The legacy of the F1 series has been lasting, but the sponsors haven't. The series coincided with Australian dominance of the sport internationally - many who still are today - and leads you to wonder whether the current crop of triathletes would be better racers if they also had the chance to race F1 style races.

What would it take to get triathlon back on TV in Australia on a regular basis, for as many sports will attest, TV coverage is the key to success in terms of profile, participation and eventually performance. The short answer is that it's not easy, and takes a lot of will power, connections, influence, money and more, but starts with a great product.

Triathlon does offer that product, and while many would suggest it would be as simple as reincarnating the F1 series, I think it needs a bit of evolution to keep pace with the changing appetite of the sporting public since those glory days of the 90's and early 2000's. Perhaps a mix of individual and team events, mid-event primes to encourage aggressive tactics, immunities from elimination, mid-race point scoring, madison-style enduros, and similar concepts could add appeal to the style of racing. Working on the event production would add some pizzazz, like the trademark blue carpet in ITU events, raised finish line, grandstands, GPS measurement of athlete's speed / pace, live athlete cams, stats analysis, and more. There are great ideas people around in sports who would a give some good insight to sparking things up.
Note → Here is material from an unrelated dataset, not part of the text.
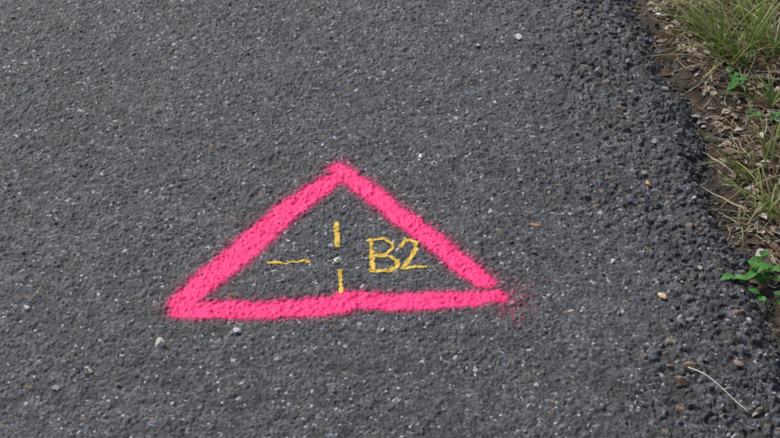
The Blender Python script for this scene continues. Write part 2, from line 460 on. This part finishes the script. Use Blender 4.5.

Then you need to work through the bureaucracy, starting with Triathlon Australia, the seemingly immovable beast in the way to endorsement. You could bypass them and be damned, or work with them and perhaps in 20 years have a outcome…with a product that would probably be watered down and sanitised to the point of boredom. Perhaps WTC or Challenge would go at something like this, but since it would be elite based and not mass participation, their interest might be limited. So the obvious pathway is to get existing event organisers to begin incorporating these ideas, companies like Supersprint, Elite Energy and USM, to name a few. They might not get TV coverage (straight away), but it would be a move in the right direction, at least.

What they could do, in conjunction with an existing race, is have an elite, F1-style race AFTER the age group race, during the time when people are standing around chewing the fat of their race. Have some quick fire races that are over with in 60mins, and which burn holes in the lactic tanks of the athletes. It would be fast and exciting, have a ready audience of triathletes (who otherwise never see the elites because they are first away), and be on in a mid-late morning time frame when the public might actually be passing by. Sure, it wouldn't be the F1 series, but baby steps towards that…proving the concept has a life beyond the memory of old triathletes.

Something needs to be done to give triathlon a lift and boost the way the F1 series did, and short of the major sponsor or benefactor stopping by (which seems very unlikely at the moment), the people with influence and ability to make things happen need to get ideas together to lift triathlon by the shoelaces (back) to a field of prominence from where anything is possible for the sport.